Studies on the Rao-Nakra Sandwich Beam: Well-Posedness, Dynamics, and Controllability
George J. Bautista, Roberto de A. Capistrano-Filho, Boumediene Chentouf, Oscar Sierra Fonseca, Juan Límaco
TL;DR
The paper develops a rigorous framework for a linear Rao–Nakra sandwich beam with three coupled PDEs and dynamic boundary conditions, addressing well-posedness, stabilization, and boundary controllability. It proves existence and uniqueness for the delayed system via Kato’s abstract Cauchy framework, and demonstrates exponential energy decay using a Lyapunov functional that accounts for time-varying delays.

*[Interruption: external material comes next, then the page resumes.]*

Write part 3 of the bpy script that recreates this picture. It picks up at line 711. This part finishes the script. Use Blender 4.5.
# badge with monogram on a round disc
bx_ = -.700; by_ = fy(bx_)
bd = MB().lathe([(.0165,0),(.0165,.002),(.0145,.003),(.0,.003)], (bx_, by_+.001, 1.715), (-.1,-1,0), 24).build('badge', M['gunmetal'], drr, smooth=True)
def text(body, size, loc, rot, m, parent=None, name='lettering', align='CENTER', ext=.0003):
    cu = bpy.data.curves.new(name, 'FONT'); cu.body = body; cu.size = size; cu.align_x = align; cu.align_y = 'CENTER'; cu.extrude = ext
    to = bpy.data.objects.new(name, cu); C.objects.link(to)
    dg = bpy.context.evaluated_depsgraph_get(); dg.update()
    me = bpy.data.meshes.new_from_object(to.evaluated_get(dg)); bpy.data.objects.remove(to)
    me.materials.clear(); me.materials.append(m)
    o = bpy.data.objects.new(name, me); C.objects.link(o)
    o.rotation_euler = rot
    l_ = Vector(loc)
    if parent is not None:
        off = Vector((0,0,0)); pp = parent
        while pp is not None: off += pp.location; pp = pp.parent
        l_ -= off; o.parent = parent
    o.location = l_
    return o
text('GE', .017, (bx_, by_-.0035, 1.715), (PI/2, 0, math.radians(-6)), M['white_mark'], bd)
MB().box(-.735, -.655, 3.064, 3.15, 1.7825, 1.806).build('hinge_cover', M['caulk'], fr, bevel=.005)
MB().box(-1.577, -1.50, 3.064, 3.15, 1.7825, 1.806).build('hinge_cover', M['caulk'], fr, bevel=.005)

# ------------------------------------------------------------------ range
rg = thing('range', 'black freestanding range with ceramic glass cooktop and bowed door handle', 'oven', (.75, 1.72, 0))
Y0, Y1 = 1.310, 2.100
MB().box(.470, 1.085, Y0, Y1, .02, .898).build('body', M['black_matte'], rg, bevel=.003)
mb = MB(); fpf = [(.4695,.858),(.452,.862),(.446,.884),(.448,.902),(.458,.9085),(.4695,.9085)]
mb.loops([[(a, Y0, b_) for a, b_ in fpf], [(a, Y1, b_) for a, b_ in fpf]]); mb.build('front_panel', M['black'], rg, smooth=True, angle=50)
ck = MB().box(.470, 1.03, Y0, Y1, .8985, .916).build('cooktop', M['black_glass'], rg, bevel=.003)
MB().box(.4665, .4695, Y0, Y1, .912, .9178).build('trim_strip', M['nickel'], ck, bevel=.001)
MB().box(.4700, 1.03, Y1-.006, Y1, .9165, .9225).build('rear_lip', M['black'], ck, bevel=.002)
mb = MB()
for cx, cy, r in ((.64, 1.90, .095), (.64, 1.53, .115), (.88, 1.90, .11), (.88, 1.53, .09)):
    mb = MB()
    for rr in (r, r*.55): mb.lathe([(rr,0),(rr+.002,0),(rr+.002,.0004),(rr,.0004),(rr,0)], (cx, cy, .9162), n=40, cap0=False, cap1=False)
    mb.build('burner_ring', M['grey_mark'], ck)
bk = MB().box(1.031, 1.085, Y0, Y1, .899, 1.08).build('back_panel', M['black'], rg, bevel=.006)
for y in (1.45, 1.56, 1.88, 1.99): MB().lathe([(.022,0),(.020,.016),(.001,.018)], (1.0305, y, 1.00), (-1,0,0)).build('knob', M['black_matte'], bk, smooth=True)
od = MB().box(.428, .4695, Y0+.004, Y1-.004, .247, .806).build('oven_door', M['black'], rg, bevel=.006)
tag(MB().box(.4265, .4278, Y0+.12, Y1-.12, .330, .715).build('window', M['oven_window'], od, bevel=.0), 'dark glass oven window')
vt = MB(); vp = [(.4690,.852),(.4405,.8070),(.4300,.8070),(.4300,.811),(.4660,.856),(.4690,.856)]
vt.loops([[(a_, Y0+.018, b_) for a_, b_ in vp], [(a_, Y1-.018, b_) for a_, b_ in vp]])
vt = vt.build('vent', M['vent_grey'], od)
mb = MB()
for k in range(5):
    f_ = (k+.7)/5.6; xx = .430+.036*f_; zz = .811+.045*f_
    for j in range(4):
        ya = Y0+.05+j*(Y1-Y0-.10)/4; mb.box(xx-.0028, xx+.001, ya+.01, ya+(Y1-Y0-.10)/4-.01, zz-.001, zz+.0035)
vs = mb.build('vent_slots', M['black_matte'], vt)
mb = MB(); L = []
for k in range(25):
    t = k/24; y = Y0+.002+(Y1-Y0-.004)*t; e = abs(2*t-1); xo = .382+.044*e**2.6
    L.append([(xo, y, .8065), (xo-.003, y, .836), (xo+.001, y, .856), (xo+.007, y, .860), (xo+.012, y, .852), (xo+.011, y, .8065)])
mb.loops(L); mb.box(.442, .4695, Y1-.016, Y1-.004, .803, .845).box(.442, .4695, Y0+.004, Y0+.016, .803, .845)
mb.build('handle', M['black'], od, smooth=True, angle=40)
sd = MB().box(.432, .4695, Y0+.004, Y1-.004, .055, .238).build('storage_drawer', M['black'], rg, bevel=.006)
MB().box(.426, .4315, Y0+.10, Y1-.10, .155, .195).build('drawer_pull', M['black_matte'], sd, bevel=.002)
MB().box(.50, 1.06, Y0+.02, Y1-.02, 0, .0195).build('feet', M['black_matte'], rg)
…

For the boundary-control problem, it establishes well-posedness with semigroup methods and achieves null controllability through the Hilbert Uniqueness Method, supported by intermediate observability inequalities for the adjoint system. Collectively, the results provide a solid mathematical foundation for stabilization and boundary control of complex three-field Rao–Nakra beam models with dynamic boundary effects.
Abstract
In this work, we investigate the well-posedness, stabilization, and boundary controllability of a linear Rao-Nakra type sandwich beam. The system consists of three coupled equations that represent the longitudinal displacements of the outer layers and the transverse displacement of the composite beam, all of which are coupled with dynamical boundary conditions. In the first problem, time-dependent weights and delays are considered. Then, we establish the existence and uniqueness of solutions for the Cauchy problem associated with the damped system using semigroup theory and a classical result by Kato. Furthermore, employing a Lyapunov-based approach, we prove that the system's energy decays exponentially, despite the presence of time-varying weights and delays. In the second problem, we consider a boundary linear control system and prove its well-posedness. By deriving an observability inequality for the adjoint system and applying the Hilbert Uniqueness Method (HUM), we show that the system is null controllable. A key contribution of this work lies in handling the full three-equation coupled system, which involves significant difficulty due to the dynamic boundary conditions, resolved via appropriately constructed Lyapunov functionals and intermediate observability inequalities.